The suck part about this is that I forgot to break the edges and didn’t exactly know what the hell I was doing with the deburr tool, so I wound up unclecoing (is that a word?) these and deburring them, properly this time. BTW, the grinding wheel without a scotch-brite wheel sucks for deburring. All it does is make lots of secondary burrs that you have to get rid of by other means.

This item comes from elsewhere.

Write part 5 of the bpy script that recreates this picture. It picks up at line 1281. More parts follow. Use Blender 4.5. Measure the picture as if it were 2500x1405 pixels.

My first stiffener. Keep it clean, folks. My metalworking skills have gone into the toilet since I last did any, and to give you an idea of when that was, “What I Like About You” by the Romantics was on Billboard’s top 40. It ain’t pretty, but it’ll get the job done. If I understand the idea of the stiffener, the taper is so metal doesn’t touch the skin on the other side, the angle just stiffens the part of the skin on the side to which it is riveted. I could be wrong, I frequently am, but something tells me metal rubbing on the opposite skin is a no-no.

Blown-out flashed image of my bad metalwork. Here you can’t possibly see that my skill with hand shears deteriorated to nothing, and you can’t see that these edges are going to need a lot of cleanup before they’re serviceable.

This pic shows the stiffener edge a bit better, but doesn’t reveal much. Suffice it to say that I went over it again with the deburr tool (properly this time), but still have no scotchbrite wheel.

Different day, but same process. The second stiffener turned out a whole lot better than the first, but I really need to be more careful about the plans, because if I go “Oh, I forgot to do that” on the real deal, I’m going to be flying this project sometime in 2024.

And here’s the proof. that little 15 degree cutback on the front edge of the stiffener that I conveniently didn’t see earlier. It’s on the lower one, but not the upper. But at this point I was tired of going round and round with the grinding wheel to try to get a nice smooth edge.

And here’s the grinding wheel. Bet your hindquarters I took the safety guard off. Now I can actually put metal on the wheel at angles that are actually useful. I wouldn’t try this if I was working steel. But this wheel is going to be where the Scotch-Brite wheel goes anyway, so I figure i’d try it.